The taxpayer (“EMF”), which was a construction company engaged in large civil engineering projects such as roads, bridges and natural gas networks, contracted with Hydro-Quebec (“HQ”) for the furnishing, installation and operation of an on-site portable concrete-producing facility for the provision of the concrete in the installation of a large hydro-electric dam at a remote location. In finding that such a contract should be characterized for as the manufacturing of goods (the concrete) for sale, rather than as a contract of service, Trudel JCQ stated (at paras. 48, 59, TaxInterpretations translation):
[T]he evidence shows that the true intention of the parties to the contract was more to ensure, in the construction of the dam, that HQ could obtain supplies of concrete-cement for the purposes of its project to construct “La Romaine 3” power station at all times and continuously, taking into account the challenges linked to the unique conditions of this project. …
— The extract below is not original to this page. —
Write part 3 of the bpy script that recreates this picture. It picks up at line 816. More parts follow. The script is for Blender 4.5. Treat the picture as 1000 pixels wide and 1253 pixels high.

The Court cannot consider the control measures and contractual requirements of the client as intrinsic characteristics of a service contract, but must rather considers them as representative of HQ's desire to ensure that its supplier would be able to manufacture in sufficient quantity and supply it with concrete-cement in time and place, taking into account the remoteness of its construction site and the extreme geographical and meteorological conditions of a normal construction site.
He went on to find that the exclusion from a manufacturing operation for “construction” did not apply given the distinctness and separation of this operation from the construction business of the company.